LISTEN. How good it was to be visited by my sister Saturday night, stopping on her way home to Missouri from Carolina, and then to speak yesterday by screen with our old friend in Florida who's been felled and bedridden by stroke. As the poet says, "Often a sweetness comes as if on loan, stays just long enough to make sense of what it means to be alive..."
Let's begin by visiting campus, as most of us have not done in quite some time.
On the walk between the Business and Aerospace Building (where a couple of my classes this semester were scheduled) and the McWhorter Learning Center (named for the former Governor) stands this plaque honoring James McGill Buchanan. His name also adorns the Honors College's top fellowship, and an expansive but often-off limits reading room on the top floor of the Library. He attended our institution, known then as Middle Tennessee State Teachers College (or Normal School) in 1940.

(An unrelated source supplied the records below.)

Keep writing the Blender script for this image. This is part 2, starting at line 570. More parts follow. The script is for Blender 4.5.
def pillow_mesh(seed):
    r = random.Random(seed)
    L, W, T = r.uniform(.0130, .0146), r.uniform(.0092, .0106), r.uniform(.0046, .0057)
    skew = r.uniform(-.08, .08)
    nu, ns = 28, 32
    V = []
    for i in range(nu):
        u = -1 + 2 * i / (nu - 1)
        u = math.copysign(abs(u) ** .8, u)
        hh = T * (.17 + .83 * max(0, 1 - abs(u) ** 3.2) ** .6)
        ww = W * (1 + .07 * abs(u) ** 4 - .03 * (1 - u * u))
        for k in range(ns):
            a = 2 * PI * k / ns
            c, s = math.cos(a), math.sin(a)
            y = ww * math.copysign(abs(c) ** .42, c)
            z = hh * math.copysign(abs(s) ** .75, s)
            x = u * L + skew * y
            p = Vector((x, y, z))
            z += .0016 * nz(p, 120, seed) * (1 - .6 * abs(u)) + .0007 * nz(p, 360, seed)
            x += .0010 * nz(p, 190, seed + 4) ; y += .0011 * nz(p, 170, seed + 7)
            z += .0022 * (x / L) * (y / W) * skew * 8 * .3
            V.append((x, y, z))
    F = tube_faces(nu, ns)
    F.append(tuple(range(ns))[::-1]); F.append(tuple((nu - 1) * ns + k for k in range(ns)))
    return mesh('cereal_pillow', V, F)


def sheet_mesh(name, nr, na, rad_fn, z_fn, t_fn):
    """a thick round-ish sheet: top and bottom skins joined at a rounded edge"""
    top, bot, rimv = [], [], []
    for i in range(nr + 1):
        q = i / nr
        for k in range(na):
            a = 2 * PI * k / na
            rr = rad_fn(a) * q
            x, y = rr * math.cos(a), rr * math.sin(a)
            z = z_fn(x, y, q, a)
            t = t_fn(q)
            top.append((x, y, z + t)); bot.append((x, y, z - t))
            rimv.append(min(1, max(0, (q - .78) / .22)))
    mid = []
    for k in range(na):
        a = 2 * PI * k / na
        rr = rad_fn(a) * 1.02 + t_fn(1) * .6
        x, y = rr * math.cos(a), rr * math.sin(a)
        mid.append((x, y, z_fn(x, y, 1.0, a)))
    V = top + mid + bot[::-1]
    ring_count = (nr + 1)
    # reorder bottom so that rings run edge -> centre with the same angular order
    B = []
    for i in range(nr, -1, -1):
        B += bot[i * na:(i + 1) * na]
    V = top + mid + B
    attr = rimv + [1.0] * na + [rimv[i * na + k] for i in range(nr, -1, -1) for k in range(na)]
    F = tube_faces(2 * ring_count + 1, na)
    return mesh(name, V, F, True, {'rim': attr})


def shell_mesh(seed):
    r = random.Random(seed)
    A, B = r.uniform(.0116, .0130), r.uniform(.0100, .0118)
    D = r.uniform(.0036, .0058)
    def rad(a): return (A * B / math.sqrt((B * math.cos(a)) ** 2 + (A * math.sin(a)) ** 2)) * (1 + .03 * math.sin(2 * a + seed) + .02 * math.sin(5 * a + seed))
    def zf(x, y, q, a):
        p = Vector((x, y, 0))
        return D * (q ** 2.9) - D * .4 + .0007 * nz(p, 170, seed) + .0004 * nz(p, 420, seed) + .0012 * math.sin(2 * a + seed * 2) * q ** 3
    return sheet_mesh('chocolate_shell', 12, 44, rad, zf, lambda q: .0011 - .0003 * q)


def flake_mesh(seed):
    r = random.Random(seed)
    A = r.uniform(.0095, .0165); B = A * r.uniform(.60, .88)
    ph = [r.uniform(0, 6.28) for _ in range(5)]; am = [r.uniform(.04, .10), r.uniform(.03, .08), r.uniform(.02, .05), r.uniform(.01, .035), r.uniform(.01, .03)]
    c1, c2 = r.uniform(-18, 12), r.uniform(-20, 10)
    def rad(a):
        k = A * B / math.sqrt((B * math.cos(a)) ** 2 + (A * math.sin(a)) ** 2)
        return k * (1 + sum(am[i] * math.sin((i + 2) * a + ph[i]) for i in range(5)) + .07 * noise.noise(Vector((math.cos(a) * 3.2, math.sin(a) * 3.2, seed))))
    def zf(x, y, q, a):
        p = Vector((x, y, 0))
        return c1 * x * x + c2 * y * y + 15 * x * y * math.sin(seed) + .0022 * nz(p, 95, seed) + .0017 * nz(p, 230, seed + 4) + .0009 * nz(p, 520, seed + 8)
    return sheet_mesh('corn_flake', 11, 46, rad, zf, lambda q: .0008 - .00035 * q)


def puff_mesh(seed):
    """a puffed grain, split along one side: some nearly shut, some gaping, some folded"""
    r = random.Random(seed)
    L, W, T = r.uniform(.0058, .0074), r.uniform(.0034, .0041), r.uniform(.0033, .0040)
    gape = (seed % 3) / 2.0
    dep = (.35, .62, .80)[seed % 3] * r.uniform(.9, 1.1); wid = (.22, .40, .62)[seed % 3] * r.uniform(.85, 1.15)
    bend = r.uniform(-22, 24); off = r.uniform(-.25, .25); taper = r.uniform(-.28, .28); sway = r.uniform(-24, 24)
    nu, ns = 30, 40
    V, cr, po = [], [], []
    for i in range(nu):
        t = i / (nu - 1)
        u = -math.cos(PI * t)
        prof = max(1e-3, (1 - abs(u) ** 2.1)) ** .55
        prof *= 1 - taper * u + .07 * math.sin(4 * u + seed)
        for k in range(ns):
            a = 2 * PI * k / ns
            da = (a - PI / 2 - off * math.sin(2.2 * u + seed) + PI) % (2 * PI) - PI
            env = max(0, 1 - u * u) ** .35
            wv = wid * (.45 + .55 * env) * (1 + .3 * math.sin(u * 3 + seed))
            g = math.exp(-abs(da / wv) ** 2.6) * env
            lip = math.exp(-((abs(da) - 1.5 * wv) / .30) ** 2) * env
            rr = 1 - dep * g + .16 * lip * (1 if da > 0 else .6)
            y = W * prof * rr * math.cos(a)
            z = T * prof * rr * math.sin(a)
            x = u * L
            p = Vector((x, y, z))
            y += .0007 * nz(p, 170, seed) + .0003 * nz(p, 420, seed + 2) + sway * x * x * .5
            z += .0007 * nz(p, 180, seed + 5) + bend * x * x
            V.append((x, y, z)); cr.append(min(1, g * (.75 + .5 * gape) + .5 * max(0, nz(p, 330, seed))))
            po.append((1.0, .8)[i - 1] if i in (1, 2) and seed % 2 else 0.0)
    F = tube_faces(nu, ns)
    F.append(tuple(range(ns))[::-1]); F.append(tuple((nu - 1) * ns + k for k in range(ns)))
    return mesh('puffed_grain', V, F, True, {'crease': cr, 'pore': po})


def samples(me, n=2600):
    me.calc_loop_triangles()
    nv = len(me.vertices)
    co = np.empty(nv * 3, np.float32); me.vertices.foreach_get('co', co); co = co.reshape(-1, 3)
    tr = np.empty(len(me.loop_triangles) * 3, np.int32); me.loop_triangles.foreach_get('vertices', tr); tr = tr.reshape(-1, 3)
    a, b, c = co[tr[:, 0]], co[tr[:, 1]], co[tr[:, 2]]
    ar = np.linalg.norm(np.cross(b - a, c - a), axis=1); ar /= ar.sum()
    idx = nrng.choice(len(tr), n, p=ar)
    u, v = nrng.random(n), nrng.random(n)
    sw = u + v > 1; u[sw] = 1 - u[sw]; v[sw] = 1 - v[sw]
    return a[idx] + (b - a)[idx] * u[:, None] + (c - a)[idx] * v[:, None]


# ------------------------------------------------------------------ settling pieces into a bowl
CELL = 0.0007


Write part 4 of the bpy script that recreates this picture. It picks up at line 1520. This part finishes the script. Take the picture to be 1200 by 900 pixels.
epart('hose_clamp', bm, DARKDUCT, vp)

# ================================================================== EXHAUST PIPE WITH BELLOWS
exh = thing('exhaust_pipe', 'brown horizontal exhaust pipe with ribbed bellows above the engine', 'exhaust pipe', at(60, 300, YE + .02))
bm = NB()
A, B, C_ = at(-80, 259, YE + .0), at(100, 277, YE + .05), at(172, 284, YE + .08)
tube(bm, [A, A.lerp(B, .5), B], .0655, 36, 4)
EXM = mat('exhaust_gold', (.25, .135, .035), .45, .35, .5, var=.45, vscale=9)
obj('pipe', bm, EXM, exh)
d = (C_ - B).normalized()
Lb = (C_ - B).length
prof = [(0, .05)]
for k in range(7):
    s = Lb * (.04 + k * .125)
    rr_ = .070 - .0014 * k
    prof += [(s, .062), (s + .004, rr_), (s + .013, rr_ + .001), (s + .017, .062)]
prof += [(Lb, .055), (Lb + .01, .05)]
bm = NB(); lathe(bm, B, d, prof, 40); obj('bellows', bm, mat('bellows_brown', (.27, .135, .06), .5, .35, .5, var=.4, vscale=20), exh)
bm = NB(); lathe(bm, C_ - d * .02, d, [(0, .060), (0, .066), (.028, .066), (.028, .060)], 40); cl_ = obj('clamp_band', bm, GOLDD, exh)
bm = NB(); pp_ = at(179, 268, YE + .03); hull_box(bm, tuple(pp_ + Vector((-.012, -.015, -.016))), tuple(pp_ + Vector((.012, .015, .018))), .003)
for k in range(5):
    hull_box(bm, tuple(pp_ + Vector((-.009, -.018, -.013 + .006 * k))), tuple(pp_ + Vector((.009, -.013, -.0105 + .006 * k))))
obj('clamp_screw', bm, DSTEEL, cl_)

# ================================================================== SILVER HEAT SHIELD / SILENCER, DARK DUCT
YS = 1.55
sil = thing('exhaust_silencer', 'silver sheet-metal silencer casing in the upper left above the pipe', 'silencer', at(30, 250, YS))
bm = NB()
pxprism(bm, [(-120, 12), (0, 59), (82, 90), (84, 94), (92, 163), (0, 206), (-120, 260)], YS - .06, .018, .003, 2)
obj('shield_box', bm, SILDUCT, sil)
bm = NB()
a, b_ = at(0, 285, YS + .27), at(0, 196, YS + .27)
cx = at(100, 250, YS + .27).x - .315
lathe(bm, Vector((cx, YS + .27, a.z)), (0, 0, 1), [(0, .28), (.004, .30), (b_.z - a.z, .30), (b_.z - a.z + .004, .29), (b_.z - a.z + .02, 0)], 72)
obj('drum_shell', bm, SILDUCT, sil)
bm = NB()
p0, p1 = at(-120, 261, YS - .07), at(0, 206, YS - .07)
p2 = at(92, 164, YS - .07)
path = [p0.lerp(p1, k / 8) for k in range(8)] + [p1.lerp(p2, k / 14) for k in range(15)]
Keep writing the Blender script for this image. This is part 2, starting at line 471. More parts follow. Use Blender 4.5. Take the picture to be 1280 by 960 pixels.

Buchanan was awarded the Nobel Prize for economics in 1986, for his work on "how politicians' and bureaucrats' self-interest, utility maximization, and other non-wealth-maximizing considerations affect their decision-making." Put another way, he was "architect of the radical right."
At his death in 2013, Buchanan was hardly known outside the world of economists and libertarians, but his ideology remains much in force. His view of Social Security—a “Ponzi scheme”—is shared by privatizers like Paul Ryan. More broadly, Buchananism informs the conviction on the right that because the democratic majority can’t really be trusted, empowered minorities, like the Freedom Caucus, are the true guardians of our liberty and if necessary will resort to drastic measures: shutting down the government, defaulting on the national debt, and plying the techniques of what Francis Fukuyama calls our modern “vetocracy”—refusing, for example, to bring an immigration bill to a House vote lest it pass (as happened in the Obama years) or, in the Senate, defying tradition by not granting a confirmation hearing to a Supreme Court nominee. --Atlantic review of Democracy in Chains: The Deep History of the Radical Right's Stealth Plan for America by Nancy MacLean
As Bill McKibben summarizes Buchanan's importance, his work comes to the view that billionaires (and everybody else) are "victimized" by taxation, leading to "overinvestment in the public sector" and the stifling of economic growth. But more insidiously, it amounts to the judgment that democracy must be subverted so that wealthy people won't be forced to "support the lazy" who "mooch" at the public trough.
Nancy MacLean writes, in Democracy in Chains, that Buchanan
directed hostility toward college students, public employees, recipients of any kind of government assistance, and liberal intellectuals. His intellectual lineage went back to such bitter establishment opponents of Populism as the social Darwinists Herbert Spencer and William Graham Sumner. The battle between "the oppressed and their oppressors," as one People's Party publication had termed it in 1892, was redefined in his milieu: "the working masses who produce" became businessmen, and "the favored parasites who prey and fatten on the toil of others" became those who gained anything from government without paying proportional income taxes. "The mighty struggle" became one to hamstring the people who refused to stop making claims on government.
How many of our students at MTSU realize that we've so honored a figure so openly hostile to their own aspirations? MTSU's unblushing pride in Buchanan is an embarrassment, its investment in the Koch-funded Political Economy Research Institute a contradiction of its stated commitment to progressive values and liberal education.
But it didn't start with Buchanan, or the Koch brothers. Before them was Buchanan's spiritual parent Ayn Rand, and their actual parent the Bircher Fred Koch. McKibben tells part of that story in our reading today, in trying to get to the bottom of our culture's endemic "hatred for the poor," "virtue of selfishness," and "winner take all" mentality.
Some questions for today: Do working class and middle class Americans really think they too (or their kids) can become Jeff Bezos or Sam Walton? Is that why they tolerate the "sick" gap between corporate owners and employees? If more egalitarian societies are healthier and happier, shouldn't that message be politically popular? Will it be, in the years ahead?
Will we adopt anything like Naomi Klein's Leap Manifesto for Canada, calling for us to care "for the Earth and one another"?
Or will more Buchanans come along to castigate caring as coddling and weakness?
We have better native sons to choose from, in Murfreesboro. We can play a better game.